Problem to work on.
Copy nothing but the text: reproduce each line of the listing exactly and leave the pictures out.

====

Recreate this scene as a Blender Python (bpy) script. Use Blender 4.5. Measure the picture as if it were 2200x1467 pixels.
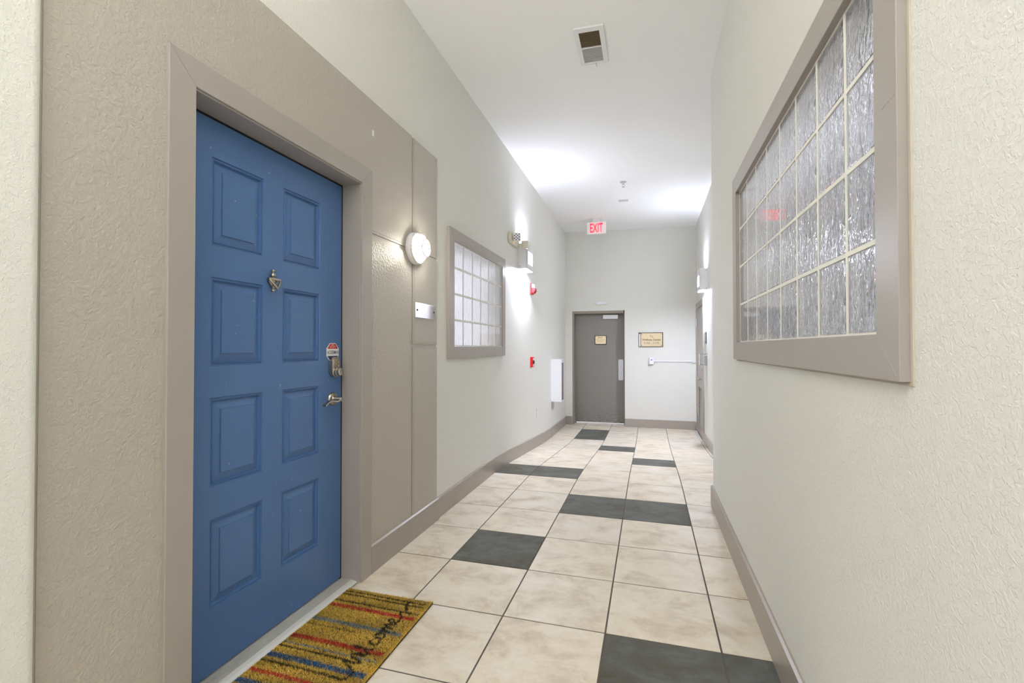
import bpy, bmesh, math, random
from mathutils import Vector, Matrix
random.seed(7)
for o in list(bpy.data.objects): bpy.data.objects.remove(o)
S = bpy.context.scene
COL = S.collection

# ------------------------------------------------------------------ camera
cam_d = bpy.data.cameras.new('camera'); cam = bpy.data.objects.new('camera', cam_d); COL.objects.link(cam)
cam_d.sensor_width = 36.0; cam_d.lens = 16.374; cam_d.clip_start = 0.02
yaw, pitch, roll = 0.28578, 0.013061, -0.00058
fw = Vector((-math.sin(yaw)*math.cos(pitch), math.cos(yaw)*math.cos(pitch), math.sin(pitch)))
rt = Vector((math.cos(yaw), math.sin(yaw), 0)); up = rt.cross(fw)
r2 = rt*math.cos(roll) + up*math.sin(roll); u2 = -rt*math.sin(roll) + up*math.cos(roll)
m = Matrix((r2, u2, -fw)).transposed().to_4x4(); m.translation = Vector((0, 0, 1.2088))
cam.matrix_world = m
S.camera = cam
# ------------------------------------------------------------------ view
S.view_settings.view_transform = 'Standard'; S.view_settings.look = 'None'
S.view_settings.exposure = 0.09; S.view_settings.gamma = 1.0
S.view_settings.use_curve_mapping = False
# ------------------------------------------------------------------ world: even overcast sky
w = bpy.data.worlds.new('overcast_sky'); S.world = w; w.use_nodes = True
bg = w.node_tree.nodes['Background']; bg.inputs[0].default_value = (0.93, 0.92, 1.0, 1); bg.inputs[1].default_value = 1.3
# ------------------------------------------------------------------ fill lights added behind the camera, standing for no seen lamp
def area(name, loc, rot, sx, sy, power, col):
    d = bpy.data.lights.new(name, 'AREA'); d.shape = 'RECTANGLE'; d.size = sx; d.size_y = sy
    d.energy = power; d.color = col
    o = bpy.data.objects.new(name, d); COL.objects.link(o); o.location = loc; o.rotation_euler = rot
    return o
area('back_fill_light', (-0.45, -1.55, 1.75), (math.radians(90), 0, 0), 1.7, 2.9, 0.8, (1.0, 0.99, 0.965))
area('up_fill_light', (-0.75, -0.85, 2.40), (math.radians(180), 0, 0), 0.5, 1.0, 92, (1.0, 0.99, 0.965))
area('down_fill_light', (-0.75, -0.85, 2.10), (0, 0, 0), 0.5, 1.0, 1, (1.0, 0.99, 0.965))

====

Result for this task.
Recreate this scene as a Blender Python (bpy) script. Use Blender 4.5. Measure the picture as if it were 2200x1467 pixels.
import bpy, bmesh, math, random
from mathutils import Vector, Matrix
random.seed(7)
for o in list(bpy.data.objects): bpy.data.objects.remove(o)
S = bpy.context.scene
COL = S.collection

# ------------------------------------------------------------------ camera
cam_d = bpy.data.cameras.new('camera'); cam = bpy.data.objects.new('camera', cam_d); COL.objects.link(cam)
cam_d.sensor_width = 36.0; cam_d.lens = 16.374; cam_d.clip_start = 0.02
yaw, pitch, roll = 0.28578, 0.013061, -0.00058
fw = Vector((-math.sin(yaw)*math.cos(pitch), math.cos(yaw)*math.cos(pitch), math.sin(pitch)))
rt = Vector((math.cos(yaw), math.sin(yaw), 0)); up = rt.cross(fw)
r2 = rt*math.cos(roll) + up*math.sin(roll); u2 = -rt*math.sin(roll) + up*math.cos(roll)
m = Matrix((r2, u2, -fw)).transposed().to_4x4(); m.translation = Vector((0, 0, 1.2088))
cam.matrix_world = m
S.camera = cam
# ------------------------------------------------------------------ view
S.view_settings.view_transform = 'Standard'; S.view_settings.look = 'None'
S.view_settings.exposure = 0.09; S.view_settings.gamma = 1.0
S.view_settings.use_curve_mapping = False
# ------------------------------------------------------------------ world: even overcast sky
w = bpy.data.worlds.new('overcast_sky'); S.world = w; w.use_nodes = True
bg = w.node_tree.nodes['Background']; bg.inputs[0].default_value = (0.93, 0.92, 1.0, 1); bg.inputs[1].default_value = 1.3
# ------------------------------------------------------------------ fill lights added behind the camera, standing for no seen lamp
def area(name, loc, rot, sx, sy, power, col):
    d = bpy.data.lights.new(name, 'AREA'); d.shape = 'RECTANGLE'; d.size = sx; d.size_y = sy
    d.energy = power; d.color = col
    o = bpy.data.objects.new(name, d); COL.objects.link(o); o.location = loc; o.rotation_euler = rot
    return o
area('back_fill_light', (-0.45, -1.55, 1.75), (math.radians(90), 0, 0), 1.7, 2.9, 0.8, (1.0, 0.99, 0.965))
area('up_fill_light', (-0.75, -0.85, 2.40), (math.radians(180), 0, 0), 0.5, 1.0, 92, (1.0, 0.99, 0.965))
area('down_fill_light', (-0.75, -0.85, 2.10), (0, 0, 0), 0.5, 1.0, 1, (1.0, 0.99, 0.965))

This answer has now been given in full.